Discount Brokerage Firms

Discount brokerage firms do not conduct initial public offerings or secondary offerings. Most don’t have in-house research divisions, either. They just handle your buy and sell orders and charge a low commission to do so. The commissions are discounted because the firms don’t shoulder the expense of a full-service research department and a legion of sales reps in a retail sales department.

Some discount brokers offer limited research assistance in the form of company reports, price quotes, news summaries, and other helpful material. But hey don’t have anybody call you to urge a buy or sell. The decisions are your decisions and the discount brokerage firm simply carries out your orders. Because they don’t maintain investment banking relationships with companies and because they make the same commission off any stock you trade, discount brokers don’t have an interest in selling you the stock of any specific company.
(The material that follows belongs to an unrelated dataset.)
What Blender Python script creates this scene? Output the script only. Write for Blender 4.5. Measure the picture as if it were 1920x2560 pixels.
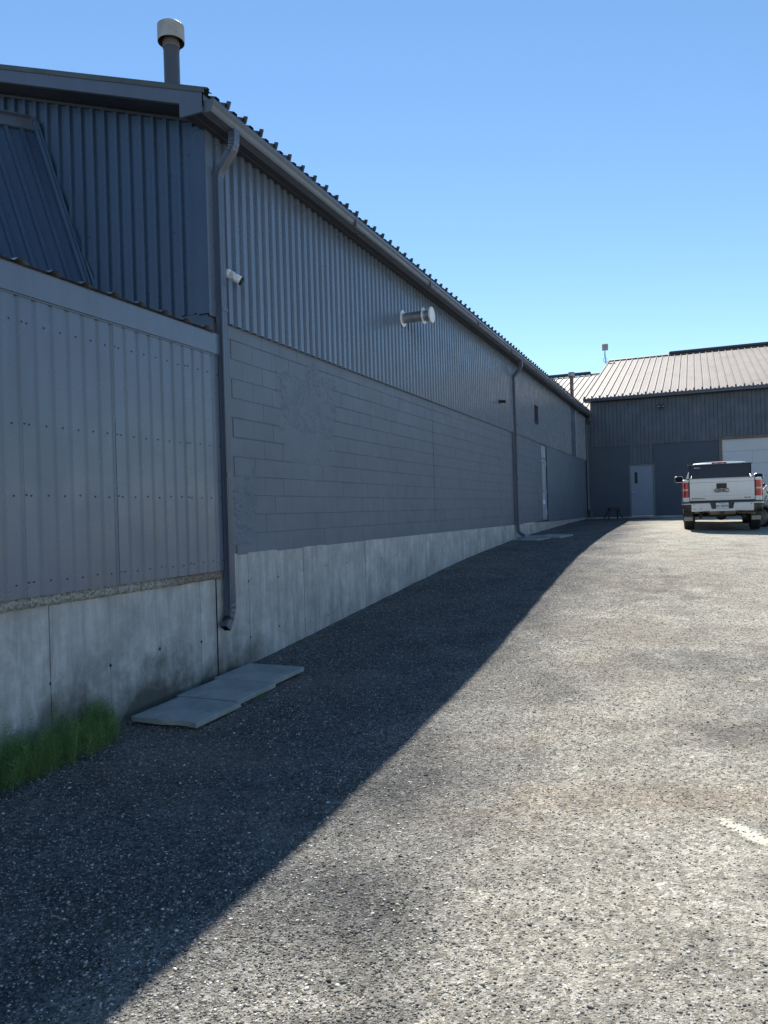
import bpy, math, random
import numpy as np
from mathutils import Vector, Matrix, noise
for o in list(bpy.data.objects): bpy.data.objects.remove(o)
scene = bpy.context.scene
C = scene.collection
R = math.radians
random.seed(7); rng = np.random.default_rng(7)

# ------------------------------------------------------------------ camera
PSI = math.atan(787.66/1920.0); RHO = 0.030; PIT = 1.6/1920.0
r0 = Vector((math.cos(PSI), math.sin(PSI), 0)); f0 = Vector((-math.sin(PSI), math.cos(PSI), 0)); u0 = Vector((0, 0, 1))
fwd = (f0 + u0*PIT).normalized(); upv = (u0 - f0*PIT).normalized()
right = r0*math.cos(RHO) - upv*math.sin(RHO); upc = r0*math.sin(RHO) + upv*math.cos(RHO)
cd = bpy.data.cameras.new('camera'); cam = bpy.data.objects.new('camera', cd); C.objects.link(cam)
cd.sensor_fit = 'VERTICAL'; cd.sensor_height = 36; cd.sensor_width = 27; cd.lens = 27.0
cd.clip_start = 0.05; cd.clip_end = 3000
m = Matrix.Identity(4)
for i in range(3):
    m[i][0] = right[i]; m[i][1] = upc[i]; m[i][2] = -fwd[i]
m[0][3], m[1][3], m[2][3] = 4.40, 0.0, 1.60
cam.matrix_world = m
scene.camera = cam

# ------------------------------------------------------------------ light
SUN = Vector((-0.383, 0.80, 1.0)).normalized()
elev = math.asin(SUN.z); azim = math.atan2(SUN.x, SUN.y)      # clockwise from +Y
w = bpy.data.worlds.new('World'); scene.world = w; w.use_nodes = True
nt = w.node_tree; nt.nodes.clear()
sky = nt.nodes.new('ShaderNodeTexSky'); sky.sky_type = 'NISHITA'; sky.sun_disc = False
sky.sun_elevation = elev; sky.sun_rotation = azim
sky.air_density = 0.85; sky.dust_density = 0.0; sky.ozone_density = 0.8; sky.altitude = 0
bg = nt.nodes.new('ShaderNodeBackground'); bg.inputs[1].default_value = 0.10
wo = nt.nodes.new('ShaderNodeOutputWorld')
hs = nt.nodes.new('ShaderNodeHueSaturation'); hs.inputs['Saturation'].default_value = 1.12; hs.inputs['Hue'].default_value = 0.496
nt.links.new(sky.outputs[0], hs.inputs['Color']); nt.links.new(hs.outputs[0], bg.inputs[0]); nt.links.new(bg.outputs[0], wo.inputs[0])
ld = bpy.data.lights.new('sun', 'SUN'); ld.energy = 4.6; ld.angle = R(0.53); ld.color = (1.0, 0.95, 0.87)
sun = bpy.data.objects.new('sun', ld); C.objects.link(sun)
sun.location = (-10, 20, 30); sun.rotation_euler = SUN.to_track_quat('Z', 'Y').to_euler()
scene.view_settings.view_transform = 'Standard'; scene.view_settings.look = 'None'
scene.view_settings.exposure = 0.86; scene.view_settings.gamma = 1.0
scene.view_settings.use_curve_mapping = False

# ------------------------------------------------------------------ materials
class NT:
    def __init__(s, name):
        s.m = bpy.data.materials.new(name); s.m.use_nodes = True; s.t = s.m.node_tree
        s.b = s.t.nodes['Principled BSDF']
        s.co = s.n('ShaderNodeTexCoord').outputs['Object']
    def n(s, k, **kw):
        x = s.t.nodes.new(k)
        for a, v in kw.items(): setattr(x, a, v)
        return x
    def l(s, a, b): s.t.links.new(a, b)
    def setin(s, sock, v):
        if isinstance(v, bpy.types.NodeSocket): s.l(v, sock)
        else: sock.default_value = v
    def map(s, scale, src=None, loc=(0, 0, 0)):
        x = s.n('ShaderNodeMapping'); x.inputs['Scale'].default_value = scale; x.inputs['Location'].default_value = loc
        s.l(src or s.co, x.inputs[0]); return x.outputs[0]
    def noise(s, scale, detail=4, rough=0.55, vec=None, dist=0.0):
        x = s.n('ShaderNodeTexNoise'); x.inputs['Scale'].default_value = scale; x.inputs['Detail'].default_value = detail
        x.inputs['Roughness'].default_value = rough; x.inputs['Distortion'].default_value = dist
        s.l(vec or s.co, x.inputs['Vector']); return x.outputs['Fac']
    def vor(s, scale, feature='F1', out='Distance', vec=None):
        x = s.n('ShaderNodeTexVoronoi'); x.feature = feature; x.inputs['Scale'].default_value = scale
        s.l(vec or s.co, x.inputs['Vector']); return x.outputs[out]
    def ramp(s, fac, stops):
        x = s.n('ShaderNodeValToRGB'); e = x.color_ramp.elements
        while len(e) < len(stops): e.new(0.5)
        for i, (p, c) in enumerate(stops):
            e[i].position = p; e[i].color = (c, c, c, 1) if isinstance(c, (int, float)) else (*c, 1)
        s.l(fac, x.inputs[0]); return x.outputs[0]
    def mix(s, fac, a, b, mode='MIX'):
        x = s.n('ShaderNodeMix', data_type='RGBA', blend_type=mode)
        s.setin(x.inputs[0], fac)
        for sock, v in ((x.inputs[6], a), (x.inputs[7], b)):
            if isinstance(v, tuple): v = (*v, 1) if len(v) == 3 else v
            s.setin(sock, v)
        return x.outputs[2]
    def math(s, op, a, b=0.0, c=0.0, clamp=False):
        x = s.n('ShaderNodeMath', operation=op, use_clamp=clamp)
        s.setin(x.inputs[0], a); s.setin(x.inputs[1], b)
        s.setin(x.inputs[2], c)
        return x.outputs[0]
    def sep(s, src=None):
        x = s.n('ShaderNodeSeparateXYZ'); s.l(src or s.co, x.inputs[0]); return x.outputs
    def bump(s, h, strength, dist=0.01, prev=None):
        x = s.n('ShaderNodeBump'); x.inputs['Strength'].default_value = strength; x.inputs['Distance'].default_value = dist
        s.l(h, x.inputs['Height'])
        if prev is not None: s.l(prev, x.inputs['Normal'])
        return x.outputs[0]
    def out(s, col=None, rough=None, metal=None, normal=None, spec=None):
        b = s.b.inputs
        if col is not None:
            if isinstance(col, tuple): col = (*col, 1)
            s.setin(b['Base Color'], col)
        if rough is not None: s.setin(b['Roughness'], rough)
        if metal is not None: s.setin(b['Metallic'], metal)
        if spec is not None: s.setin(b['Specular IOR Level'], spec)
        if normal is not None: s.l(normal, b['Normal'])
        return s.m

def simple(name, col, rough=0.5, metal=0.0, var=0.12, scale=6.0, bump=0.0, spec=None):
    k = NT(name); f = k.noise(scale, 5)
    c2 = tuple(max(0, c*(1-var)) for c in col); c1 = tuple(min(1, c*(1+var)) for c in col)
    c = k.mix(k.ramp(f, [(0.3, 0.0), (0.7, 1.0)]), c2, c1)
    nb = k.bump(k.noise(scale*12, 3), bump, 0.002) if bump else None
    return k.out(c, rough, metal, nb, spec)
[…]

To further cut costs, many discount brokers offer Internet and telephone trading. That means you have the option of not talking to a representative in person. Instead you’ll use a website or touch-tone telephone to place your trade. Usually the discount broker will shave an additional percentage off the commission of such automated orders.

Discount brokers are gaining in popularity and you’ve probably heard of a couple. Charles Schwab and Fidelity are discount brokerage firms.

Deep Discount Brokerage Firms

As their name implies, deep discount brokerage firms charge even lower commissions than those charged by discount brokers. Deep discounters exist only for the purpose of carrying out stock trades. Investors don’t get much research assistance. Deep discounters are ideal for investors who conduct their own research and merely need a broker to place their trades.

As with discount brokers, deep discounters offer Internet and telephone trading. E-Trade, Scottrade, and TD Ameritrade are all deep discount brokerage firms.